I like the interaction between Katie and Andrea's text as they come at private versus public spaces inhabited by body modification. Certainly body modification invites participation in conversations, "narratives with social and emotional text.". I have often wondered about the relationship between clearly visible tattoos and privacy as it it relates to control over a body. I would like to add to motivating factors the construction of bodily spaces external to and in opposition to imagined communities. "Imagined Communities" and constructed barriers of "thickened" skin.
Jenna
I believe what Katie is talking about, and subsequently Cheyenne in her original post, is the emphasis on the formation of a community beyond physical settings. Anderson's concept "imagined communities" is the focus of his book, by the same name, which proposes that a nation is a community socially constructed. In other words, it is imagined by the people who perceive themselves as part of that group and furthermore, it differs from an actual community, like Katie said, because it is not based on everyday face-to-face interaction. Thus, their body art, and moreover, what it symbolizes, bonds these individual people together, despite other differences. To further build on Katie and Cheyenne's point, they become part of a whole, as Anderson puts it, a nation "is imagined because the members of even the smallest nation will never know most of their fellow-members, meet them, or even hear of them, yet in the minds of each lives the image of their communion." Therefore, it is understandable why people choose to get a tattoo in response to an event, such as 9/11, because you are no longer experiencing the event as an individual, but as part of a group.
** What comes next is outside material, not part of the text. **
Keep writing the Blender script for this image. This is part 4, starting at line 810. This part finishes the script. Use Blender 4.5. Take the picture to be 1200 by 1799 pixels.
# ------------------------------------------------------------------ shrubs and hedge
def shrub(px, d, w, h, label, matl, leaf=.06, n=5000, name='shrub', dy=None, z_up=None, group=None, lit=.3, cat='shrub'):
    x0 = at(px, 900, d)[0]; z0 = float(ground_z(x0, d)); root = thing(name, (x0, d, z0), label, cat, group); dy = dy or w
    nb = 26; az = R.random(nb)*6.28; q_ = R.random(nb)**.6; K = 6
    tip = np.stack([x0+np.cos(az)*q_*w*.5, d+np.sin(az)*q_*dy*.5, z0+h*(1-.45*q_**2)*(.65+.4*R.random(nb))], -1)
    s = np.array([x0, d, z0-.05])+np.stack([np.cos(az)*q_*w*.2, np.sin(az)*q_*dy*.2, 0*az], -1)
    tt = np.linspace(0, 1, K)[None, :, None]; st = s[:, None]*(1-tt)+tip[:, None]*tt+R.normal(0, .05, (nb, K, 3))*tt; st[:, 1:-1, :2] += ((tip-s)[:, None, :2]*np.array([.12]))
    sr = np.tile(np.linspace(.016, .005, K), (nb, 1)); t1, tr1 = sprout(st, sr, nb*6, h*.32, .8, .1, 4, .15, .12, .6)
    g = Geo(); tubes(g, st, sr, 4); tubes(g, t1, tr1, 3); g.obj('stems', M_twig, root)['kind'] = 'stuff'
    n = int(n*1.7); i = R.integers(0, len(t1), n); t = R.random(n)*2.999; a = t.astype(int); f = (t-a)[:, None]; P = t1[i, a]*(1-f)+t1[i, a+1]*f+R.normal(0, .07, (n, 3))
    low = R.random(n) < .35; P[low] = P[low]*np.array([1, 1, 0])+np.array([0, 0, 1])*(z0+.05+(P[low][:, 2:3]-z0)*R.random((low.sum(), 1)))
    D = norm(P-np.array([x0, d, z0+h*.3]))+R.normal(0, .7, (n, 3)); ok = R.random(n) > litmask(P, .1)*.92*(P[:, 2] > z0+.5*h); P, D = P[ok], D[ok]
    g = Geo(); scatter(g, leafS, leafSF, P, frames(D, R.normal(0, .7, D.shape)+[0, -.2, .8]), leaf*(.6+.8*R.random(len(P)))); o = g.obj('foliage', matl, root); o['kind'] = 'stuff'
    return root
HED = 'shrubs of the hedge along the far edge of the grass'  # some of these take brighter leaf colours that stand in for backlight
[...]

One particular line that really stood out to me, especially after reading Gosden and Howes, was early on in this post, "their body art will be the most enduring physical evidence of their individuality". I feel that it is a great example of the importance we place in the visual aspects of our society. To many tattoos are seen as a great way of expressing what makes them unique, yet even beyond tattoos the other more common ways in which we try to distinguish ourselves are also visual, such as the way we dress. It does not occur to many of us (here in the U.S.) to try and differentiate ourselves through the other senses. Sure we may use a certain soap, perfume, or cologne to smell a certain way, or try not to be too loud in certain contexts, but these are not ways in which we try to make ourselves unique. It would be interesting to imagine our society being different in this way and think of what it would be like if we used the other senses to express our individuality.
I came across this article and thought it might interest you. Late 18th ce tattooing by European sailors: Cummings, William (2003) 'Orientalism's Corporeal Dimension,' Journal of Colonialism and Colonial History, 4:2.